'''

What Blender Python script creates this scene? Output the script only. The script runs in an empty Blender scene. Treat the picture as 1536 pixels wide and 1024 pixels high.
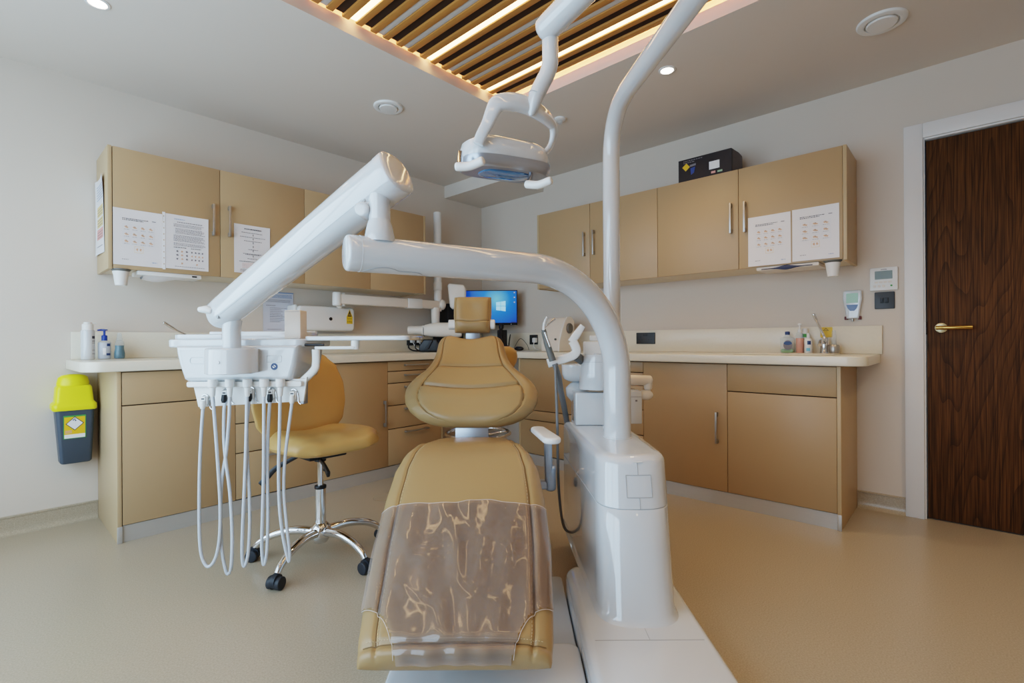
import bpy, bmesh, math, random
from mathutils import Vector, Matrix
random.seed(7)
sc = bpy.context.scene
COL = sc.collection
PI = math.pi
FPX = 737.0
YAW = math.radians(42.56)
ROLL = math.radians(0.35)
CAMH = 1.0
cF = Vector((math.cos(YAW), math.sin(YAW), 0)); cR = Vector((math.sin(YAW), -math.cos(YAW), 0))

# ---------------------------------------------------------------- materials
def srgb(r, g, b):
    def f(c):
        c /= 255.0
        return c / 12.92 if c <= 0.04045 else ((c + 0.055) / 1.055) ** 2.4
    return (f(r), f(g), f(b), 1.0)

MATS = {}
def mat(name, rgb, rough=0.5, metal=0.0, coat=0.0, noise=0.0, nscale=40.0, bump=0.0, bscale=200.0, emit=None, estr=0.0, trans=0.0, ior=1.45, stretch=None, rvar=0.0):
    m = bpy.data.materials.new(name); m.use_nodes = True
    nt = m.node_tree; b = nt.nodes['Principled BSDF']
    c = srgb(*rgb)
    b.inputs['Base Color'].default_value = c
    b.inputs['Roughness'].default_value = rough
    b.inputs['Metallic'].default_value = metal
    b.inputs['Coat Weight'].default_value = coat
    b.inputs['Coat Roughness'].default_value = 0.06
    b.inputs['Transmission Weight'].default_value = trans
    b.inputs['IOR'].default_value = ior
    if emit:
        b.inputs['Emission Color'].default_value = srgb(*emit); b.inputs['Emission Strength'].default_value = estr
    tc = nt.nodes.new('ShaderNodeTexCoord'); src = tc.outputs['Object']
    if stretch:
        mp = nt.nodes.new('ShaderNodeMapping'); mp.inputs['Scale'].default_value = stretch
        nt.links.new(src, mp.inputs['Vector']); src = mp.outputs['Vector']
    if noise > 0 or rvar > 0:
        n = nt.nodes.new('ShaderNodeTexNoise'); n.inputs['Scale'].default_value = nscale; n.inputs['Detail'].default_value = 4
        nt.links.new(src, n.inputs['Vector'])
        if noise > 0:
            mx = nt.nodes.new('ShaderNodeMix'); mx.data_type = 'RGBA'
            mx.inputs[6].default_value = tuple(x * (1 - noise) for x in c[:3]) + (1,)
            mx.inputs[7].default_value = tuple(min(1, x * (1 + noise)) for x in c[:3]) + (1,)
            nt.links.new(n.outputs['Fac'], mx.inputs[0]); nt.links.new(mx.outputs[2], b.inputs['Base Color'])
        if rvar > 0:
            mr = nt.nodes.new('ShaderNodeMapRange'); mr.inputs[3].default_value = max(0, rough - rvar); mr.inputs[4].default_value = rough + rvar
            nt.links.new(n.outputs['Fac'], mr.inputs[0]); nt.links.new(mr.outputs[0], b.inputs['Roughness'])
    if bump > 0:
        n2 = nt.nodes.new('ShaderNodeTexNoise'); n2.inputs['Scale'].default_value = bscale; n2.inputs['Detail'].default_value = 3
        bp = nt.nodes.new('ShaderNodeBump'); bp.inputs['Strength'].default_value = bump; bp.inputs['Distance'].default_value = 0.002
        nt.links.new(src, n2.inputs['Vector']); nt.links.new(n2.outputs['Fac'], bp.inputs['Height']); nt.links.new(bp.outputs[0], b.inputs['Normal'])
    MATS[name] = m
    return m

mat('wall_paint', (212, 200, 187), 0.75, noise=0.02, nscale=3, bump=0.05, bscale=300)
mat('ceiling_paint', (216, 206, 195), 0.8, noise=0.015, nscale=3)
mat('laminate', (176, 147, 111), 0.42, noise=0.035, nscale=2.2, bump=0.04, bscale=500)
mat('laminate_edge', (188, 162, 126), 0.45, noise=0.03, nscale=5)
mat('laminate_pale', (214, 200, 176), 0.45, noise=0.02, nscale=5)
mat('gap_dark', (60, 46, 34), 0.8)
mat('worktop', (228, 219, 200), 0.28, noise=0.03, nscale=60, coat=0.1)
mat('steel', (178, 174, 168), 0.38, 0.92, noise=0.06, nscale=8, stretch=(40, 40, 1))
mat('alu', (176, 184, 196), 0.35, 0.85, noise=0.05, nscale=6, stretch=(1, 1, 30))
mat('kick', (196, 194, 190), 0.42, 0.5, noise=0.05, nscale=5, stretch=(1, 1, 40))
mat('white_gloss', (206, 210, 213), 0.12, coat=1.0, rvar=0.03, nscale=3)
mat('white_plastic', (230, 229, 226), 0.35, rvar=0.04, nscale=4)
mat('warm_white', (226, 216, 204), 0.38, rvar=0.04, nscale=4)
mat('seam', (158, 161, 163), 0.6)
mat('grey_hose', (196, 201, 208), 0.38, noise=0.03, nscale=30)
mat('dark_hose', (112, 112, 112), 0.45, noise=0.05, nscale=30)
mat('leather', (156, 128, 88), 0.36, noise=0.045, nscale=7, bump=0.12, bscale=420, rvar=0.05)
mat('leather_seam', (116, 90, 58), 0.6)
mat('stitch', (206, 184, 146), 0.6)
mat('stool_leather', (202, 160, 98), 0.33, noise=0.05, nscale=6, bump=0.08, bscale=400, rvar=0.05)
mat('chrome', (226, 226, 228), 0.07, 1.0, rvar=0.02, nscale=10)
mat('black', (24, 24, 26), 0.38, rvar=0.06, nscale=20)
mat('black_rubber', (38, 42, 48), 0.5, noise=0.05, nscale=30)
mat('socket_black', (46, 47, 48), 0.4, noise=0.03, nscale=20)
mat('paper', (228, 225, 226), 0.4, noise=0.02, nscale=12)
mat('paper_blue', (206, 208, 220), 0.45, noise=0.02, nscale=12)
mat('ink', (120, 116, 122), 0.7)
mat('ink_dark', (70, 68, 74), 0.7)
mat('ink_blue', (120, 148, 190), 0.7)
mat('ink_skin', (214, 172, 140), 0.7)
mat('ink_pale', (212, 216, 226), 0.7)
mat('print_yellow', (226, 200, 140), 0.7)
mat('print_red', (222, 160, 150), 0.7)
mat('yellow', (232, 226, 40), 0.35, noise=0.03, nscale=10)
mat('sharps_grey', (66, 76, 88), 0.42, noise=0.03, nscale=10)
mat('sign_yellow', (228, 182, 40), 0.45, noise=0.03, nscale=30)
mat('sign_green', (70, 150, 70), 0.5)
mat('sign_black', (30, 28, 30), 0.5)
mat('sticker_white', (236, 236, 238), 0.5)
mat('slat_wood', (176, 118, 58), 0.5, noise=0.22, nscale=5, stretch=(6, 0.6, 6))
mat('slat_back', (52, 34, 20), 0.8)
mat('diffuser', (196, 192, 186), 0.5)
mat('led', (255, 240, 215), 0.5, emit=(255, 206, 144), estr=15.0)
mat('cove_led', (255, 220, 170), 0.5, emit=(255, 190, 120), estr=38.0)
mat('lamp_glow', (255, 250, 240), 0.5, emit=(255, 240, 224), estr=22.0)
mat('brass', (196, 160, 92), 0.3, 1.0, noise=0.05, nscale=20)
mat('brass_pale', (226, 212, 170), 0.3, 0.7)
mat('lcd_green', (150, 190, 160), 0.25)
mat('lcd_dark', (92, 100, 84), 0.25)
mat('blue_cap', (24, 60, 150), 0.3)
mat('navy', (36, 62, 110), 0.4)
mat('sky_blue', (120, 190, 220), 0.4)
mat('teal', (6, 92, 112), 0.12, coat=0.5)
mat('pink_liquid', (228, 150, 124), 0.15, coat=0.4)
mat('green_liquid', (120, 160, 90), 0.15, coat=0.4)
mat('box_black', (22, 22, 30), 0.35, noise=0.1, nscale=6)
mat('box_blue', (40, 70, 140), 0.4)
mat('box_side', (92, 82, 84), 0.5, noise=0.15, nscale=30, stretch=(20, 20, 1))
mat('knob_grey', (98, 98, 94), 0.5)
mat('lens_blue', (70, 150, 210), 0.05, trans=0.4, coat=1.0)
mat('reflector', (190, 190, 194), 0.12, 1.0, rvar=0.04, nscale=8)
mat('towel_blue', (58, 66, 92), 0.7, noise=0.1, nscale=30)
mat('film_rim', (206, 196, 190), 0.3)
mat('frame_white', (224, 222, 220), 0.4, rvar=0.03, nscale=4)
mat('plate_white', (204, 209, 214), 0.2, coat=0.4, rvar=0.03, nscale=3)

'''
'''

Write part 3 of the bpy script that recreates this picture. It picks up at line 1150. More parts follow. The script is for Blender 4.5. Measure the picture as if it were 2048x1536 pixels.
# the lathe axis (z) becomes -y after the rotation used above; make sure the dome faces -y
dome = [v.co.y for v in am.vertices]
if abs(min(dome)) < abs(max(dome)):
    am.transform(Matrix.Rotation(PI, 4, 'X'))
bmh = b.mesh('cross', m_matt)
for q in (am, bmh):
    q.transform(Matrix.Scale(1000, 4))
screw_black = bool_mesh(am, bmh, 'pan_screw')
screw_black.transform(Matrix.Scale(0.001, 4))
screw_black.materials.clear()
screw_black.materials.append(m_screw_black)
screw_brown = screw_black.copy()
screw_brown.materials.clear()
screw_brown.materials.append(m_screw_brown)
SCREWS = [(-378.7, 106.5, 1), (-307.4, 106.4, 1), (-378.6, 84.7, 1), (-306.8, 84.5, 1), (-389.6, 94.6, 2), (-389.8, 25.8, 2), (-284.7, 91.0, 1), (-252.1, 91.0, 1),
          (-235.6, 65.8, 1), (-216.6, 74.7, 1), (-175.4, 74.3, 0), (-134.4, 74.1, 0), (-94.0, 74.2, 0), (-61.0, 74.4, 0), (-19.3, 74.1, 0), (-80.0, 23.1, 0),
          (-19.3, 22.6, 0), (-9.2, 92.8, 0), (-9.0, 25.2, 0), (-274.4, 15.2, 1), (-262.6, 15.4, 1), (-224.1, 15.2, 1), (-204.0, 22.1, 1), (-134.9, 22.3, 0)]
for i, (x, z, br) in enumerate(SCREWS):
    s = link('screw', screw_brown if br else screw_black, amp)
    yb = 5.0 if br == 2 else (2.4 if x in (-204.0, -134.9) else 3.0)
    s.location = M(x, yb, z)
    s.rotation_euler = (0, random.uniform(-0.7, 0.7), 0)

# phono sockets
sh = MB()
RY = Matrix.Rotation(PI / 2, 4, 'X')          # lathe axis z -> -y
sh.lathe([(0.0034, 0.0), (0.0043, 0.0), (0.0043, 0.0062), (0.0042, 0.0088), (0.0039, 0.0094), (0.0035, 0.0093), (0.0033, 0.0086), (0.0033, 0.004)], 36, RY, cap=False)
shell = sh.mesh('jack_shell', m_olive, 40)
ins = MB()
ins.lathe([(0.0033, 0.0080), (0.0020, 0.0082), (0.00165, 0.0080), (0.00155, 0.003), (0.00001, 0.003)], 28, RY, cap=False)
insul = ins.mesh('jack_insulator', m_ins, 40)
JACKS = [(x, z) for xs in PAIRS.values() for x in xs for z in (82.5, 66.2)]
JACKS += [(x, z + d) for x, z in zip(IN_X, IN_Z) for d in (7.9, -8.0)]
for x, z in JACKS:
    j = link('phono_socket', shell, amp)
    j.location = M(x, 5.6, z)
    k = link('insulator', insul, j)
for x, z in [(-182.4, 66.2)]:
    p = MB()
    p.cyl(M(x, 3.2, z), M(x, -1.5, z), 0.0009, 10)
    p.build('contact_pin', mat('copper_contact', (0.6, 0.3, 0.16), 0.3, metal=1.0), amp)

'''

» **Objective**:
Nothing but the lines from the one containing "What Blender Python" through the one containing "return (f(r), f(g), f(b), 1.0)" should be echoed, each exactly as it stands; pictures are excluded.

» **Final result**:
What Blender Python script creates this scene? Output the script only. The script runs in an empty Blender scene. Treat the picture as 1536 pixels wide and 1024 pixels high.
import bpy, bmesh, math, random
from mathutils import Vector, Matrix
random.seed(7)
sc = bpy.context.scene
COL = sc.collection
PI = math.pi
FPX = 737.0
YAW = math.radians(42.56)
ROLL = math.radians(0.35)
CAMH = 1.0
cF = Vector((math.cos(YAW), math.sin(YAW), 0)); cR = Vector((math.sin(YAW), -math.cos(YAW), 0))

# ---------------------------------------------------------------- materials
def srgb(r, g, b):
    def f(c):
        c /= 255.0
        return c / 12.92 if c <= 0.04045 else ((c + 0.055) / 1.055) ** 2.4
    return (f(r), f(g), f(b), 1.0)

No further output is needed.